Air Force Faces Culture Challenges to IT Modernization
Technology, processes, culture, training and funding hinder Air Force modernization efforts necessary to problem solve and stay ahead.
The U.S. Air Force faces cultural and training challenges to its digital engineering goals, said Brig. Gen. Steven J. Bleymaier, director of logistics, engineering and force protection for Air Mobility Command.
The Air Force had major wins with programs such as Sentinel that will replace the aging Minuteman III intercontinental ballistic missile, as well as in its efforts to re-wing the A-10 attack aircraft, but siloed organizational constructs, culture, training, outdated processes and funding are among some of the impediments standing in the way of IT modernization efforts.
“This is an enterprise problem. That’s how I see it,” Bleymaier said during a panel at the Air Force Association’s Air, Space and Cyber Conference Sep. 21.
Some of the challenges the Air Force comes up against include test processes that are still focused around physical testing as opposed to virtual and airworthiness that is still based on paper methods as well as lack of funding and hiring and training processes.
“To really achieve the full benefit and the value of digital engineering, it requires an enterprise ecosystem, but it’s currently funded in this bubble, so it has to compete with folks with small resources,” Bleymaier said. “So what you end up with is siloed capabilities that aren’t connected, and there are different levels of maturity and scale.
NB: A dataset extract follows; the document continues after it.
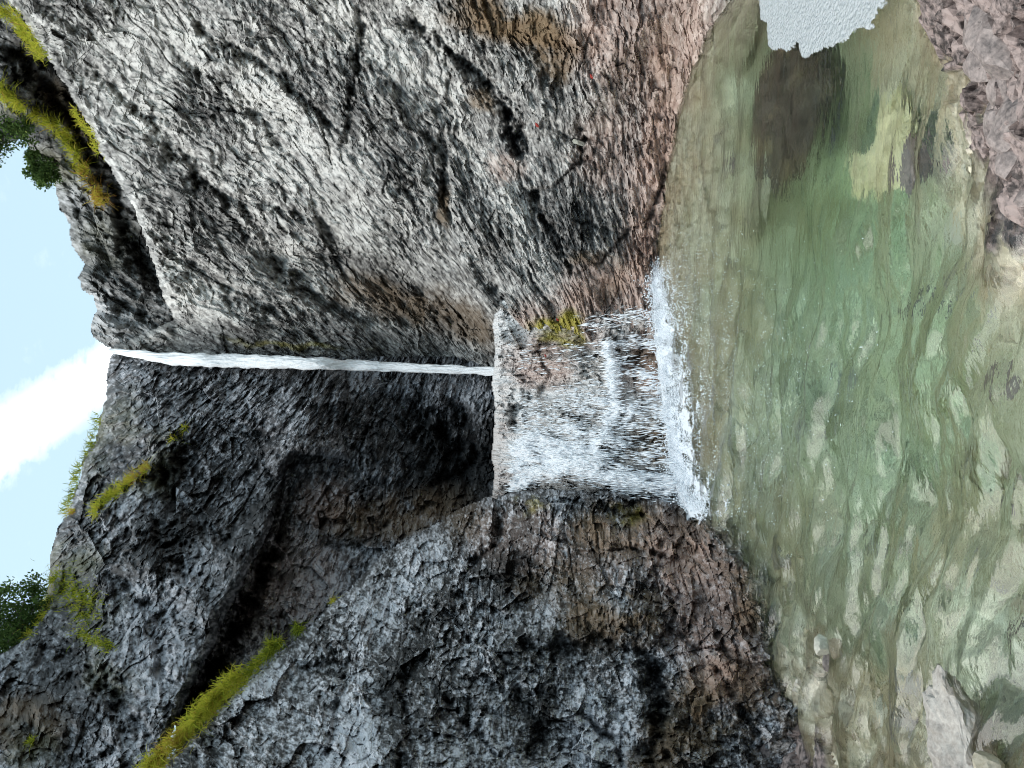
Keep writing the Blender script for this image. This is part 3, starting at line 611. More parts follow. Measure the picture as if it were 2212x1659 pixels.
M_FALL = white_material("falling_water", .5, 9, .16, .34, (.96, .97, .98))
M_VEIL = white_material("water_veil", .7, 3.6, .47, .57, (.95, .96, .98))
M_FOAM = white_material("foam", 9, 5, .46, .55)
t = NT("spray_drop"); b = t.pbr((.88, .92, .96), .35, None, spec=.5); M_DROP = t.m

# main fall: a long chute of white water, real thickness
cl = [(236, 758, 3.5), (262, 761, 6), (300, 766, 8), (371, 775.5, 12), (450, 778.5, 13), (560, 781, 13), (650, 784, 12), (745, 788, 10.5), (900, 795, 9), (1000, 799, 8), (1078, 803, 8)]
cl = np.array(cl, float)
rows = np.linspace(236, 1078, 420); cy = np.interp(rows, cl[:, 0], cl[:, 1]); hw = np.interp(rows, cl[:, 0], cl[:, 2])
nc = 22; th = np.linspace(-1, 1, nc)
XX = np.repeat(rows[:, None], nc, 1); YY = cy[:, None] + 1.12 * hw[:, None] * th[None] * (1 + .4 * fbm(XX / 40., th[None] * 2 + 0 * XX, 4, 81))
def near_wall(X, Y):
    d = 1e9
    for k_ in ('R', 'L1', 'L2'):
        xs, ys, D = SURF[k_]
        if xs[0] <= X <= xs[-1] and ys[0] <= Y <= ys[-1]: d = min(d, sd_at(k_, X, Y))
    return d
dd = np.array([min(near_wall(r_, c_ + o_) for o_ in (-12, -6, 0, 6, 12)) for r_, c_ in zip(rows, cy)])
kern = np.hanning(61); kern /= kern.sum(); dd = np.convolve(np.pad(dd, 30, mode='edge'), kern, 'valid') - np.interp(rows, [236, 330, 900, 1078], [.25, .5, .95, .95])
DD = dd[:, None] - .12 * np.sqrt(np.clip(1 - th ** 2, 0, 1))[None] * hw[:, None] / 10 - .05 * fbm(XX / 30., YY / 3.0, 4, 82) * 1.5
V = pt(XX, YY, DD).reshape(-1, 3); back = pt(XX, YY, DD + .25).reshape(-1, 3)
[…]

So that’s a mismatch.”
Successes the Air Force has seen thus far are partly due to the 2018 Defense Department (DOD) efforts to transform its engineering practices into digital engineering. Recognizing the need to adapt and modernize, the Air Force created the Digital Transformation Office three years later with an aim to coordinate the service’s move to digital processes.
While the Air Force has witnessed progress in the digital engineering space, the panel acknowledged a lot of hard work that lies ahead and needs to happen across the enterprise and the lifecycle to ensure successful outcomes.
“Digital engineering technology is available today, but it’s not necessarily available to the military at large,” Bleymaier said. “Not only do we need to unlock digital engineering, but we need to unleash it. We need to unlock it and get it into the hands of the military. Otherwise, you’re not going to experience the power and the full value and its ability to accelerate acquisition across the lifecycle.”
The panel emphasized the importance of moving away from document-intensive linear processes to digital engineering that accelerate software-based acquisition, decrease lifecycle costs, increase readiness, reliability and availability, and sharpen the Air Force’s competitive edge.
“They [China] have 2030 goals for AI and ML and to be the dominant power, and they are nationally mobilized, and they are moving out toward achieving their goals and objectives,” Bleymaier said. “So that should give us a sense of urgency … but even knowing that about China, there still seems to not be the sense of urgency, there should be with accelerating and adopting digital engineering.”